Directions for this task » Every line from the start of the entries up to and including the one bearing "o = mb.build('split_cane', M[col], scr);" must be printed verbatim, without the pictures.

▽

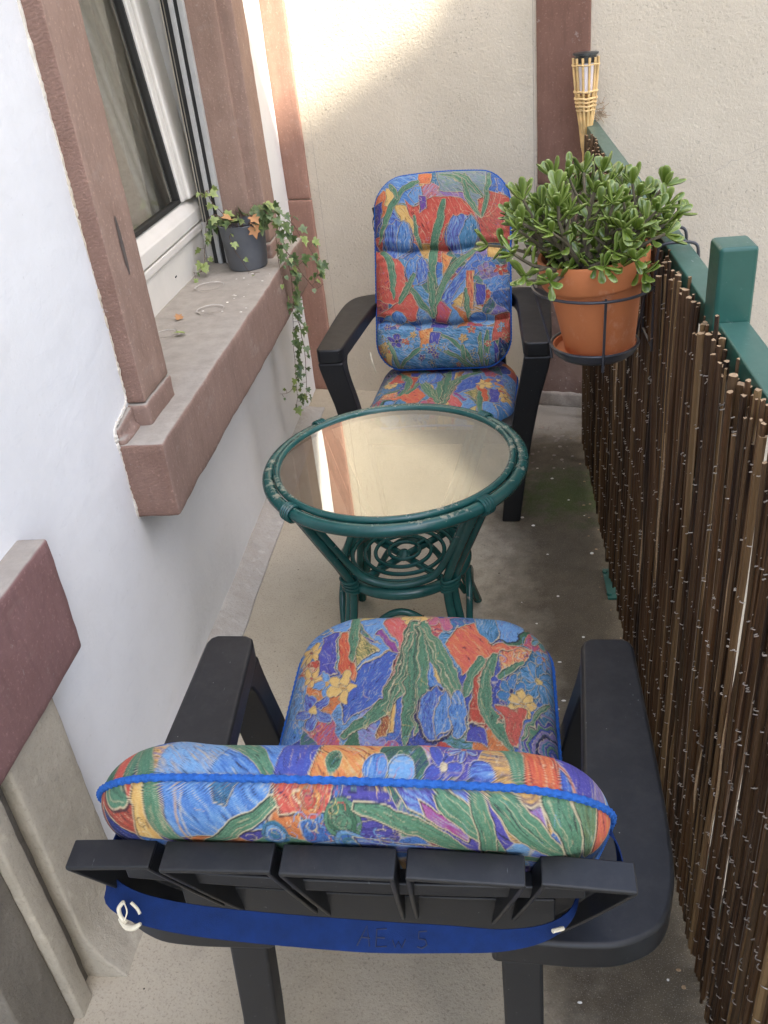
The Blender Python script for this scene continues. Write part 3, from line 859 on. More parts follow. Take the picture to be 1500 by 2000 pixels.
# split pale slivers on a few canes
for (yy, z0, z1, col) in ((0.92, 0.35, 0.62, 'cane_cut'), (1.02, 0.30, 0.45, 'cane_cut'), (1.46, 0.45, 0.78, 'cane_cut'), (1.62, 0.30, 0.66, 'cane_cut'), (0.985, 0.60, 0.86, 'cane_cut'), (2.1, 0.5, 0.8, 'cane_cut')):
    mb = MB(); pts = [(0.2965 + 0.001 * math.sin(z * 30), yy + 0.0015 * math.sin(z * 23), z) for z in np.linspace(z0, z1, 8)]
    mb.tube(pts, [0.0006 + 0.0020 * math.sin(PI * k / 7) for k in range(8)], 5)
    o = mb.build('split_cane', M[col], scr); o.location = -scr.location

# ================================================================== BAMBOO TORCH
tc = empty('bamboo_torch', (0.332, 3.16, 0)); tag(tc, 'bamboo solar torch standing between the screen and the brown pilaster', 'torch')
def tx(z): return 0.3375 - 0.0193 * z - 0.332
pole = MB(); zs = [0.0, 0.3, 0.31, 0.62, 0.63, 0.965, 0.98, 0.99, 1.0]
pole.tube([(tx(z), 0, z) for z in zs], [0.0120, 0.0120, 0.0135, 0.0118, 0.0134, 0.0118, 0.0145, 0.0145, 0.012], 12)
pole.build('pole', M['bamboo'], tc)
for k in range(12):
    a = 2 * PI * k / 12 + 0.2
    mb = MB(); pts = []; rads = []
    for (z, r) in ((0.985, 0.0115), (1.05, 0.018), (1.11, 0.0275), (1.16, 0.0335), (1.21, 0.0375), (1.252, 0.0405)):
        pts.append((tx(z) + r * math.cos(a), r * math.sin(a), z)); rads.append(0.0050 if z < 1.12 else 0.0040)
    mb.tube(pts, rads, 6).build('splint', M['bamboo'], tc)
for (z, r, t) in ((1.232, 0.0425, 0.0022), (1.155, 0.0365, 0.0030), (1.135, 0.0345, 0.0035), (1.124, 0.0325, 0.0032), (1.112, 0.031, 0.0034), (1.100, 0.029, 0.003)):
    mb = MB(); pts = [(tx(z) + r * math.cos(a), r * math.sin(a), z + 0.0012 * math.sin(a * 5)) for a in np.linspace(0, 2 * PI, 30, endpoint=False)]
    mb.tube(pts, t, 6, loop=True).build('binding', M['binding'], tc)
MB().lathe([(0.0001, 1.15), (0.022, 1.15), (0.027, 1.236), (0.0001, 1.236)], 20, (tx(1.2), 0, 0)).build('lamp_shade', M['frosted'], tc)
MB().lathe([(0.0001, 1.238), (0.033, 1.238), (0.0345, 1.259), (0.0405, 1.260), (0.0405, 1.2645), (0.038, 1.266), (0.0001, 1.2685)], 28, (tx(1.25), 0, 0)).build('solar_cap', M['solar'], tc)
fib = MB(); q = random.Random(3)
for k in range(34):
    p = Vector((0.372 + q.gauss(0, 0.010), 3.22 + q.gauss(0, 0.012), 1.06 + abs(q.gauss(0, 0.024))))
    fib.tube([p, p + Vector((q.uniform(-.015, .015), q.uniform(-.012, .012), q.uniform(-.012, .018))), p + Vector((q.uniform(-.022, .022), q.uniform(-.01, .01), q.uniform(-.02, .02)))], 0.0011, 4)
tag(fib.build('nest_fibres', simple('dry_fibres', (0.34, 0.25, 0.16), 0.9, 0.3)), 'tuft of dry fibres stuck at the far end of the green rail', 'dry fibres', None, 'stuff')

# ================================================================== HANGING POT
PX, PY = 0.195, 1.70
hd = empty('pot_holder', (PX, PY, 0.86)); tag(hd, 'black wire pot holder hooked over the green rail', 'pot holder')
def ring(cx, cy, cz, R, t, n=48):
    return [(cx + R * math.cos(a), cy + R * math.sin(a), cz) for a in np.linspace(0, 2 * PI, n, endpoint=False)], t
def hchild(mb, name, mat=None):
    o = mb.build(name, mat or M['wire']); o.parent = hd; o.matrix_parent_inverse = Matrix.Translation(hd.location).inverted(); return o
p_, t_ = ring(PX - 0.005, PY, 0.985, 0.1150, 0.0030); hchild(MB().tube(p_, t_, 8, loop=True), 'upper_ring')
mb = MB(); mb.lathe([(0.0001, 0.845), (0.070, 0.845), (0.080, 0.853), (0.0845, 0.868), (0.082, 0.868), (0.076, 0.856), (0.0001, 0.849)], 40, (PX, PY, 0)); hchild(mb, 'saucer_tray')
p_, t_ = ring(PX, PY, 0.868, 0.0845, 0.0030); hchild(MB().tube(p_, t_, 8, loop=True), 'lower_ring')
for a in (-1.48, 3.05, 0.25):
    ca, sa = math.cos(a), math.sin(a)
    hchild(MB().tube([(PX - 0.005 + 0.1155 * ca, PY + 0.1155 * sa, 0.990), (PX + 0.086 * ca, PY + 0.086 * sa, 0.866), (PX + 0.083 * ca, PY + 0.083 * sa, 0.836)], 0.0026, 7), 'strut')
for dy in (-0.048, 0.062):
    pts = cr([(0.298, PY + dy, 0.86), (0.2965, PY + dy, 0.99), (0.2975, PY + dy, 1.045), (0.305, PY + dy, 1.062), (0.335, PY + dy, 1.0655), (0.362, PY + dy, 1.062), (0.370, PY + dy, 1.045), (0.370, PY + dy, 1.0)], 5)
    hchild(MB().tube(pts, 0.003, 7), 'hook')
hchild(MB().tube([(0.298, PY - 0.048, 0.868), (0.298, PY + 0.062, 0.868)], 0.0026, 7), 'crossbar')
hchild(MB().tube([(0.2965, PY - 0.048, 0.989), (0.2965, PY + 0.062, 0.989)], 0.0026, 7), 'crossbar')

TM = Matrix.Rotation(math.radians(-4), 4, 'Y')
pot = MB()
pot.lathe([(0.0001, 0.0), (0.060, 0.0), (0.063, 0.004), (0.0815, 0.118), (0.0915, 0.121), (0.0945, 0.125), (0.0975, 0.164), (0.0955, 0.169), (0.0905, 0.168), (0.086, 0.135), (0.083, 0.128)], 56, (0, 0, 0))
po = pot.build('terracotta_pot', M['terracotta']); po.location = (PX, PY, 0.862); po.rotation_euler = (math.radians(2), math.radians(-5.5), 0.0)
tag(po, 'orange terracotta flower pot hanging in the wire holder on the rail', 'flower pot')
so = MB(); rings = []
so.add([(0, 0, 0.150)] + [(r * math.cos(a), r * math.sin(a), 0.146 + 0.007 * noise.noise(Vector((r * 40 * math.cos(a), r * 40 * math.sin(a), 0)))) for r in (0.03, 0.06, 0.0865) for a in np.linspace(0, 2 * PI, 24, endpoint=False)],
       [(0, 1 + k, 1 + (k + 1) % 24) for k in range(24)] + [(1 + j * 24 + k, 1 + (j + 1) * 24 + k, 1 + (j + 1) * 24 + (k + 1) % 24, 1 + j * 24 + (k + 1) % 24) for j in range(2) for k in range(24)])
so.build('soil', M['soil'], po)
sa = MB().lathe([(0.0001, 0.0), (0.066, 0.0), (0.073, 0.004), (0.0765, 0.017), (0.0735, 0.017), (0.0695, 0.007), (0.0001, 0.005)], 44, (0, 0, 0)).build('terracotta_saucer', M['terracotta'])
sa.location = (PX, PY, 0.8515); sa.rotation_euler = (0, math.radians(-1), 0); sa.scale = (1.06, 1.06, 1)
tag(sa, 'small terracotta saucer under the hanging pot', 'saucer')
po.location.z = 0.8575; po.location.x = PX + 0.011; po.scale = (1.07, 1.07, 1.15)

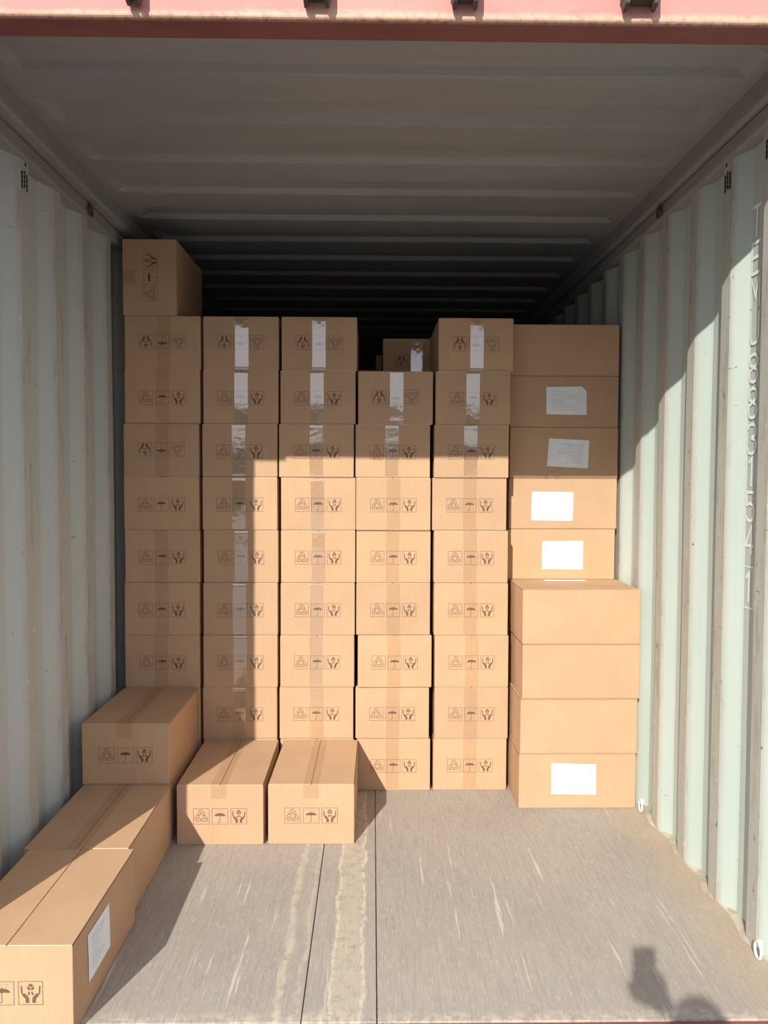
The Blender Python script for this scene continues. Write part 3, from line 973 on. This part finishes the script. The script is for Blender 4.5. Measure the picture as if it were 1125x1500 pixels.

△

Solution to this exercise »
The Blender Python script for this scene continues. Write part 3, from line 859 on. More parts follow. Take the picture to be 1500 by 2000 pixels.
# split pale slivers on a few canes
for (yy, z0, z1, col) in ((0.92, 0.35, 0.62, 'cane_cut'), (1.02, 0.30, 0.45, 'cane_cut'), (1.46, 0.45, 0.78, 'cane_cut'), (1.62, 0.30, 0.66, 'cane_cut'), (0.985, 0.60, 0.86, 'cane_cut'), (2.1, 0.5, 0.8, 'cane_cut')):
    mb = MB(); pts = [(0.2965 + 0.001 * math.sin(z * 30), yy + 0.0015 * math.sin(z * 23), z) for z in np.linspace(z0, z1, 8)]
    mb.tube(pts, [0.0006 + 0.0020 * math.sin(PI * k / 7) for k in range(8)], 5)
    o = mb.build('split_cane', M[col], scr); o.location = -scr.location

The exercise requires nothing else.